No Regrets, Just A Well Executed Plan

By Rosalie Robinson

I had a colleague challenge me to think about four things that if I didn’t do them in the next six months I’d look back and wish I had.  Just that phrase touched a spot in me, a tender spot filling with “regret”.  I couldn’t believe the tears that suddenly welled up and ran down my cheek like an overflowing bucket.  It made me realize that the dream I had launched at the beginning of the year, to be an independent business owner, was in jeopardy of dying on the vine as woeful regret.

I kicked off 2014 with a new business.  I had done my due diligence in partnership with two other colleagues to start a consulting firm.  Or at least I told myself I had done my homework.  I was fully committed to the dream we crafted together over the prior four months.  We spent hours planning, writing business plans, financials, reviewing the competition.  Imagine my surprise when I woke up in April to find that I actually hadn’t done the work I thought and that my partners were really “residents in a co-op”.  I played the words of one of my virtual “mentors”, Mark Cuban, in my head, “to be a successful entrepreneur…takes willingness to learn, to be able to focus, to absorb information, and to always realize that business is a 24/7 job.” I didn’t notice any mention of pity or regret.  But that’s kind of where I found myself, having a momentary pity party and regretting something that would not become a reality without some additional hard work.

I realized that I would have a bigger problem in six months if I didn’t pull myself up by the bootstraps immediately, learn a couple of very valuable lessons, and move forward and I mean quickly.  I immediately sprang into action rewriting my business plan focusing only on my coaching and human resources practice.

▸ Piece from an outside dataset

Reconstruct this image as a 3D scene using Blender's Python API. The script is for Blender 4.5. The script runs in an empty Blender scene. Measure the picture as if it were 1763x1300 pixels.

  • Lesson #1, partnerships are great but they need to be well defined, have mutual commitment and offer mutual benefit to all parties.  It’s all about the systematic approach to achieving my mission and helping my partner achieve theirs.
  • Lesson #2, success is more likely when executing a well-confirmed business plan understand the details required to make your business run, monthly financials, projections, client flow, and lead generation.
  • Lesson #3, even more important is a clearly defined value proposition. What’s the value that you bring?  I honed in on my unique strengths as a human resources leader and executive leadership and career transitions coach and defined these services.

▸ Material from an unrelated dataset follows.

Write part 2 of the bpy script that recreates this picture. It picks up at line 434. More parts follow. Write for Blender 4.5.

I don’t really know how this will all turn out but I know I am not going to have any regrets because I didn’t make the required effort, ran at the first sign of hard work, or let doubts sway me away from what trusted business advisors have said is definitely viable, what my clients have reaffirmed can work and what I believe.  I am hitting the “re-set” button on this dream, moving it from an idea to reality starts now with the well-formed plan.  Monday I have an important client meeting and I am prepared to close the deal and win one client at a time.